Doug Ford wants to upload the cost -- and the control -- of the Toronto subway system to the province. Martin Regg Cohn writes that there's a certain logic to that:
He alone shall be empowered to navigate the routes, bankroll the construction and borrow the funding. He’s not wrong about that, as past columns have argued, for there are good reasons for Queen’s Park to both pay the way and show the way.
He who pays the piper, or the tunneller, calls the tune. The problem is when the piper sounds out of tune, and displays a tin ear.
To begin with, when Ford was a city councillor, he insisted that the city call the tune. He has changed his position. He changes his positions a lot:
When he’s not picking a political fight with Toronto over the size of city council (threatening to use the notwithstanding clause to overrule the courts), he’s filing a quixotic court case against Ottawa’s perfectly legal carbon tax. Ford is consistently inconsistent, doesn’t play well with others, and doesn’t abide by boundaries, but we already knew that.

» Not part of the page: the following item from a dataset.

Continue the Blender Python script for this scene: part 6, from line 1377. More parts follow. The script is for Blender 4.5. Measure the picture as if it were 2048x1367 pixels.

And more than that, by tearing up plans and work that has already been done, Ford -- who insists he is all about saving money -- will drive the province deeper into debt and delay subway expansion:
Ford is fighting an old fight over the Eglinton Crosstown, trying to bury more of the LRT in low density areas to the west, where the expert research shows the costs exceed the benefits. The heavy expense of tunnelling should be decided logically, not ideologically.
It is on Toronto’s eastern and western flanks — along the Eglinton Crosstown where work is underway, and the Scarborough extension that was supposed to go out to tender next month — that Ford is wearing his suburban blinkers. By tunnelling further, he will only bury us under deeper debt and delay the day of opening — for which there will be a reckoning.
New technology can make subway building cheaper than it used to be. But Ford's decisions to shut down wind farms and go to court are already costing Ontarians lots of money.
This isn't about money. This is about control. As with everything else, Doug Ford insists that he be in the driver's seat.